What's more productive, a team or a talented soloist?
engineers hate it when you say it doesn't matter how good they are because a team will outcode them any day.
They like to cite The Mythical Man Month in their outrage. "Two women can't make a baby faster than 9 months" ... "Adding people to a late software project makes it even later"
You can tell they never read the book. Brooks starts with "Communication introduces overhead, but it would take a single programmer 50 years to build something like an operating system."
A soloist can move fast
We started chatting about the response to our Junior to Senior podcast episode with David and he emailed this example:
I've built a lot of cool stuff I don't think many of the devs I oversee could do (e.g. rambly.app, robotvj.com, generative art, etc...). And just now over the weekend, I built videodownloadtool.io, and I did it in about a day. I spent a few hours at night and then another few the next morning. I showed the demo to one of my managers and asked how long it would take for 5 of his devs to build it, and his estimate was 10 days
David is right, you can get a stupid amount of work done when you get in the zone and bang out code uninterrupted for a few hours. And it's fun!
I've written before Why Senior Engineers Get Nothing Done – they don't get the chance! It's all tiny spurts of coding between other obligations.
David continues:
At the end of that single day, I did not have something that resembled a public-facing product. If both I and the team of 5 started from that demo/prototype and we raced each other to get to a "finished product" I'm sure I would lose. After my initial prototype is working, most of the work is time consuming and doesn't benefit from my unique Node.js/ffmpeg/streaming/UI skills anymore, and I'm not going to be much faster than "normal" devs.
A-ha!
That's the rub. You can bang out a prototype to test an idea or play with your special skillset. That's the first 90% of the work. Now you're left with the second 90% and that shit is a slog.
Teams excel at that part.
Surgical teams do best
David ends his observation with a question:
was my real value "coding" or could I just have told the team how I wanted to approach the problem and saved myself a day of coding and them a week and half of figuring out the best way to do it?

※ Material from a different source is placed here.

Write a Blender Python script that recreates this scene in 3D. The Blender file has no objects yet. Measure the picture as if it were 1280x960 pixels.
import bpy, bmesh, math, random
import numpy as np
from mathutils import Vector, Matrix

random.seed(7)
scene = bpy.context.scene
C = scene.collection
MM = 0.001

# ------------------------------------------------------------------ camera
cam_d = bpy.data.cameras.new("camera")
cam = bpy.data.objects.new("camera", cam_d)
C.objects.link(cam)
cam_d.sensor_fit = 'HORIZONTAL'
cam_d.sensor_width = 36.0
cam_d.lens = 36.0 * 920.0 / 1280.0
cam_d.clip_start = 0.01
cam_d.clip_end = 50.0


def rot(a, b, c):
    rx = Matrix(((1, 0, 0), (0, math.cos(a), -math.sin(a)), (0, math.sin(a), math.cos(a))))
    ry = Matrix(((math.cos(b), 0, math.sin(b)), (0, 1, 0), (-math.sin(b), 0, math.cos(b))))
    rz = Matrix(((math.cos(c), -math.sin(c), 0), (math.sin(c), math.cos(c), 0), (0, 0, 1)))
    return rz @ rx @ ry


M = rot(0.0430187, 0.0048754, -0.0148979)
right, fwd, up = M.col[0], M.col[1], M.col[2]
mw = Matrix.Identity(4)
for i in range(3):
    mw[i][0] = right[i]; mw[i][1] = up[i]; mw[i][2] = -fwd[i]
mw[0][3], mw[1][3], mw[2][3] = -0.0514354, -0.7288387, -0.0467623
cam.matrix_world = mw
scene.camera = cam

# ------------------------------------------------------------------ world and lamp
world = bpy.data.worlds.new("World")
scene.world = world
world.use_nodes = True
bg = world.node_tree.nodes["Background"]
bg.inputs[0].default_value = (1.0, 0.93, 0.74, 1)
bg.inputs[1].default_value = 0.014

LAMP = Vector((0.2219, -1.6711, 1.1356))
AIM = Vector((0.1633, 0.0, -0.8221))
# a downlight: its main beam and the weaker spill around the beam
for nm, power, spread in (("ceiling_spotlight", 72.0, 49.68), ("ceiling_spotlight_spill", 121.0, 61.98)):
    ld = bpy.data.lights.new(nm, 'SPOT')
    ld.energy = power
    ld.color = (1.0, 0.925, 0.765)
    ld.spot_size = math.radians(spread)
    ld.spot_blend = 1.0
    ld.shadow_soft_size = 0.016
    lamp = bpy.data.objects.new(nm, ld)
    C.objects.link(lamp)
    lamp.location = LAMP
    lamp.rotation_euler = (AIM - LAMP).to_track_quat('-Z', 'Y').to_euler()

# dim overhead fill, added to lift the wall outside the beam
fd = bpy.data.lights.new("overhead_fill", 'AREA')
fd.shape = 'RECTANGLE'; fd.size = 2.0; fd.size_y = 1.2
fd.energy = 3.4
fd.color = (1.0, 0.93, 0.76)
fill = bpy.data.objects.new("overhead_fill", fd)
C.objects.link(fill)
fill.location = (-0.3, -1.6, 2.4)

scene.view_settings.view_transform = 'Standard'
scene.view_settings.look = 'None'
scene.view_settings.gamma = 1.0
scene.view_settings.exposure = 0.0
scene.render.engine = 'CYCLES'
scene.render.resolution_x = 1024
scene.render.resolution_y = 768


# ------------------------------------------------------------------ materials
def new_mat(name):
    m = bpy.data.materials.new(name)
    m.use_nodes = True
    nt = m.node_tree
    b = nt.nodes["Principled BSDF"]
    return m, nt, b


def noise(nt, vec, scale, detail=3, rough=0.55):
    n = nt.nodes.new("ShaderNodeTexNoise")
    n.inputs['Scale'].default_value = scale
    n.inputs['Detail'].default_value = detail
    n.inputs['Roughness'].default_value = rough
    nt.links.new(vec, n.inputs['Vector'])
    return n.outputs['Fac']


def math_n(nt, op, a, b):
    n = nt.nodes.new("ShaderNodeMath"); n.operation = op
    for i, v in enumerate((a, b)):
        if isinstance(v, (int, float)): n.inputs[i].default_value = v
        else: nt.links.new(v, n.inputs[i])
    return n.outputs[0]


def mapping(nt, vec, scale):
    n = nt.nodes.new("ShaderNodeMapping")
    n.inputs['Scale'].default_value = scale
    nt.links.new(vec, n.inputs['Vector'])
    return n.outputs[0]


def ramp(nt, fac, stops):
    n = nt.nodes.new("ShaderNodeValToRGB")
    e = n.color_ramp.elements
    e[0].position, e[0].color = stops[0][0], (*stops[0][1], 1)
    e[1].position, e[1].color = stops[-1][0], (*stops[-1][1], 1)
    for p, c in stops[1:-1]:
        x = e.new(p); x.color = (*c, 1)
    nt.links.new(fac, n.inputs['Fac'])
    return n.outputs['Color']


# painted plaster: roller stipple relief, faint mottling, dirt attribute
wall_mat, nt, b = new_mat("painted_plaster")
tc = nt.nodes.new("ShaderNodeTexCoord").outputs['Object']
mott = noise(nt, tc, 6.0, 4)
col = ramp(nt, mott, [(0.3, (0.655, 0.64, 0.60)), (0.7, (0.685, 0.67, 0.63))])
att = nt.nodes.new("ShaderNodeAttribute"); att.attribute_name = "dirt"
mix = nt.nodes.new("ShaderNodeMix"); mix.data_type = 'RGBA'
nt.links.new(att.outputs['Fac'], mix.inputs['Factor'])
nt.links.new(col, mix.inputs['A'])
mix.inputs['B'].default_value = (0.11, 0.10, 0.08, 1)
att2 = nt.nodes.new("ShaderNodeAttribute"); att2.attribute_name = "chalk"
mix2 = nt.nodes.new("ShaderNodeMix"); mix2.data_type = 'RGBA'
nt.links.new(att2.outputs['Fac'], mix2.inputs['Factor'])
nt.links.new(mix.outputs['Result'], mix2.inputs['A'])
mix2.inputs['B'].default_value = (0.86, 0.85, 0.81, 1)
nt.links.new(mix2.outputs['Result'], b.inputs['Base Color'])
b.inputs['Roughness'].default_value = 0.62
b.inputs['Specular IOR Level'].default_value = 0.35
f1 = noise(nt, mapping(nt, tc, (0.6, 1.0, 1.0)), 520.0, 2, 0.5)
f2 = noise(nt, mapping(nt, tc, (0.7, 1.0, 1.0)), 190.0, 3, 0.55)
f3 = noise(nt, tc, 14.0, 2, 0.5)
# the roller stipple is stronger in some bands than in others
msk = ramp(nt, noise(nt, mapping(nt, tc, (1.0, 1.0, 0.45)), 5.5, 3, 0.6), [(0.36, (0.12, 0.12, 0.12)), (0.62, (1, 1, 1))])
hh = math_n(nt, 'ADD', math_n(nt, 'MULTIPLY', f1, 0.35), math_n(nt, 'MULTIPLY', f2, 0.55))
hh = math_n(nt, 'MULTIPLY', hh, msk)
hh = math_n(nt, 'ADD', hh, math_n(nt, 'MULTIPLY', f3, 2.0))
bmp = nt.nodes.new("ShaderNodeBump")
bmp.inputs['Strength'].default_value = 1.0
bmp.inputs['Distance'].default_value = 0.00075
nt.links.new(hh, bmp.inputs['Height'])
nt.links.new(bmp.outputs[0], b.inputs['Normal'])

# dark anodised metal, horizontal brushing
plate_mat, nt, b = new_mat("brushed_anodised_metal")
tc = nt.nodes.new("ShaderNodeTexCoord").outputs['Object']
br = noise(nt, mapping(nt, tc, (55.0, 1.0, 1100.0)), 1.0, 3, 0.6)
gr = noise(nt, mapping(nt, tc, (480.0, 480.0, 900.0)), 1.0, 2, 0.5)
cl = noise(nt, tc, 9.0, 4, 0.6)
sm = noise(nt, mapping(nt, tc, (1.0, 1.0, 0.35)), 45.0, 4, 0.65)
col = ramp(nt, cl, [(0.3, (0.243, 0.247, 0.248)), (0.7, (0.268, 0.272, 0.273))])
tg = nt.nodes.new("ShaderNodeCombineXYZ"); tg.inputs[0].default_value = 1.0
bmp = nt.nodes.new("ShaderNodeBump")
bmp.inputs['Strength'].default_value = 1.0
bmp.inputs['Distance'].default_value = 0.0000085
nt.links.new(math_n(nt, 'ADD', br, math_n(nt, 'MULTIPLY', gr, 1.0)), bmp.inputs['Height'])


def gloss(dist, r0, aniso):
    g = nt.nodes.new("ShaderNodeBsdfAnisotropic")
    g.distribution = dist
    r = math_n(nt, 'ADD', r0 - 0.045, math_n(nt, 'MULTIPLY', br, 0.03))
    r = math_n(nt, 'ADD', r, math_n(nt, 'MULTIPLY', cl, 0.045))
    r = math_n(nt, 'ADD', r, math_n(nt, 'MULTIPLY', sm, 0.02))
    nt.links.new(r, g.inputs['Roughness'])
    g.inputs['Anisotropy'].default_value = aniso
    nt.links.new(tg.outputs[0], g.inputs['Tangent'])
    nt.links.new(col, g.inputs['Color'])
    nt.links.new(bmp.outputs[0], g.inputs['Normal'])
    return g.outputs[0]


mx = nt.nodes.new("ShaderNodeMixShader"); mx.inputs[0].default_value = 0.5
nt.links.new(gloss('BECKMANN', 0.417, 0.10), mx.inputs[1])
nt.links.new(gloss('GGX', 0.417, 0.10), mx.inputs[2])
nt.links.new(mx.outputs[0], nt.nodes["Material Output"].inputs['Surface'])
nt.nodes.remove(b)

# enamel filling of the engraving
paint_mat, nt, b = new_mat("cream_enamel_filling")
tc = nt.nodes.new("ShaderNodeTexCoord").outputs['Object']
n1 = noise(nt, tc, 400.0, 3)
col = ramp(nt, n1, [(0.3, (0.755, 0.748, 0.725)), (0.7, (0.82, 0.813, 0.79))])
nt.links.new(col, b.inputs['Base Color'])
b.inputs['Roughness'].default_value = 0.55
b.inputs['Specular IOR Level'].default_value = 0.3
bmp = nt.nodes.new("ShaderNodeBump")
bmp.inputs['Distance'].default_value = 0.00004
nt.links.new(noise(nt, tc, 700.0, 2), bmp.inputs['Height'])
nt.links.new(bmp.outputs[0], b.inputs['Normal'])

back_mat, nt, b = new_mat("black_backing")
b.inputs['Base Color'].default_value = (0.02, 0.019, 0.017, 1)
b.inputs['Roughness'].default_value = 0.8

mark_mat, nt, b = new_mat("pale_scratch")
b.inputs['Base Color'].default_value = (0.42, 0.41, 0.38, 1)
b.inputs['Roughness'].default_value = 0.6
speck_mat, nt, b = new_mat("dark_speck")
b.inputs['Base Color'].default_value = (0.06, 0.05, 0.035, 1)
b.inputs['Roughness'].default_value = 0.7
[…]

David can't write code any faster than you or I. Typing is typing. What he can do is write the right code. His value is the expertise.
You could even say writing the code himself was a waste of time. Rather than a whole day of typing code, he could Own the project like a senior engineer:
- Grab a team
- Explain the correct solution
- Ensure everyone understands
- Oversee the execution
- Validate the result
And while everyone's busy building something David could build in his sleep, he can focus on solving (or finding) the next gnarly problem.
That way he can be the engineer who sells their expertise instead of their hands and increases the leverage on his time. 1 hour of solving a gnarly problem instead of 12 hours executing the solution.
And the best part 👉 Others can now maintain and understand this code, even build from scratch next time a similar problem comes up. David can thus move on to bigger and better problems.
Being special is fun, but let others play lest you get stuck.
Cheers,
~Swizec
PS: in a "true" team, the surgicalness is fluid. Sometimes you're the expert, sometimes you're the code monkey. That way everyone helps everyone and you're all getting better.